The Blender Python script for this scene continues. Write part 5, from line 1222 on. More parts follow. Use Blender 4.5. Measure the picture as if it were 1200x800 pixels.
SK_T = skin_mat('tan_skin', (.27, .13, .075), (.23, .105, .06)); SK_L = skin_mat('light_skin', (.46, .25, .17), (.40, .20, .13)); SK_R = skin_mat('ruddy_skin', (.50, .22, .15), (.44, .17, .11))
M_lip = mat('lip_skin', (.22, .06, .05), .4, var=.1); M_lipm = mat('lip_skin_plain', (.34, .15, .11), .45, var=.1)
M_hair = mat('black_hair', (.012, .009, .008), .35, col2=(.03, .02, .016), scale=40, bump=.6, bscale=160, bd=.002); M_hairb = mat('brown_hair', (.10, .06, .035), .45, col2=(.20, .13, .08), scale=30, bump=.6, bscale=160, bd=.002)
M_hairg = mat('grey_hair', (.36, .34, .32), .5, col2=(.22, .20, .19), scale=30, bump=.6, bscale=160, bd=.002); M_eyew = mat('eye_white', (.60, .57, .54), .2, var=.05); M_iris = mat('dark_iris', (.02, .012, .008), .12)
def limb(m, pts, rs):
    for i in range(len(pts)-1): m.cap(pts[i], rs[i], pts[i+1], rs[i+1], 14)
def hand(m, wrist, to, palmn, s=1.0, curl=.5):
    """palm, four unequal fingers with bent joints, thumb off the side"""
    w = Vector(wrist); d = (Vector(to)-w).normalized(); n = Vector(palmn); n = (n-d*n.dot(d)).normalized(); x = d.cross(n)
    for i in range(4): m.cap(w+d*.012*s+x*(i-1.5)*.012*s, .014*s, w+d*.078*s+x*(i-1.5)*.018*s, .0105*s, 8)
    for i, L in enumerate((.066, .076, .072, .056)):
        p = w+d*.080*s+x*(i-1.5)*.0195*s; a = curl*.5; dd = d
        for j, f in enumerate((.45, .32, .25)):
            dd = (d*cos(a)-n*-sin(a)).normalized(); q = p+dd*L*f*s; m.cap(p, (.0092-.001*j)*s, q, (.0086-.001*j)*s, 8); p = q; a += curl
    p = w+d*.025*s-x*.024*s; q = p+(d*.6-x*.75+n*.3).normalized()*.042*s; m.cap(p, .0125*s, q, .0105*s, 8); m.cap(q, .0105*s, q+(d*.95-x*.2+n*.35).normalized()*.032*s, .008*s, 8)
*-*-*
Copy out the whole listing, exactly as written.

FULL SOLUTION >>
The Blender Python script for this scene continues. Write part 5, from line 1222 on. More parts follow. Use Blender 4.5. Measure the picture as if it were 1200x800 pixels.
SK_T = skin_mat('tan_skin', (.27, .13, .075), (.23, .105, .06)); SK_L = skin_mat('light_skin', (.46, .25, .17), (.40, .20, .13)); SK_R = skin_mat('ruddy_skin', (.50, .22, .15), (.44, .17, .11))
M_lip = mat('lip_skin', (.22, .06, .05), .4, var=.1); M_lipm = mat('lip_skin_plain', (.34, .15, .11), .45, var=.1)
M_hair = mat('black_hair', (.012, .009, .008), .35, col2=(.03, .02, .016), scale=40, bump=.6, bscale=160, bd=.002); M_hairb = mat('brown_hair', (.10, .06, .035), .45, col2=(.20, .13, .08), scale=30, bump=.6, bscale=160, bd=.002)
M_hairg = mat('grey_hair', (.36, .34, .32), .5, col2=(.22, .20, .19), scale=30, bump=.6, bscale=160, bd=.002); M_eyew = mat('eye_white', (.60, .57, .54), .2, var=.05); M_iris = mat('dark_iris', (.02, .012, .008), .12)
def limb(m, pts, rs):
    for i in range(len(pts)-1): m.cap(pts[i], rs[i], pts[i+1], rs[i+1], 14)
def hand(m, wrist, to, palmn, s=1.0, curl=.5):
    """palm, four unequal fingers with bent joints, thumb off the side"""
    w = Vector(wrist); d = (Vector(to)-w).normalized(); n = Vector(palmn); n = (n-d*n.dot(d)).normalized(); x = d.cross(n)
    for i in range(4): m.cap(w+d*.012*s+x*(i-1.5)*.012*s, .014*s, w+d*.078*s+x*(i-1.5)*.018*s, .0105*s, 8)
    for i, L in enumerate((.066, .076, .072, .056)):
        p = w+d*.080*s+x*(i-1.5)*.0195*s; a = curl*.5; dd = d
        for j, f in enumerate((.45, .32, .25)):
            dd = (d*cos(a)-n*-sin(a)).normalized(); q = p+dd*L*f*s; m.cap(p, (.0092-.001*j)*s, q, (.0086-.001*j)*s, 8); p = q; a += curl
    p = w+d*.025*s-x*.024*s; q = p+(d*.6-x*.75+n*.3).normalized()*.042*s; m.cap(p, .0125*s, q, .0105*s, 8); m.cap(q, .0105*s, q+(d*.95-x*.2+n*.35).normalized()*.032*s, .008*s, 8)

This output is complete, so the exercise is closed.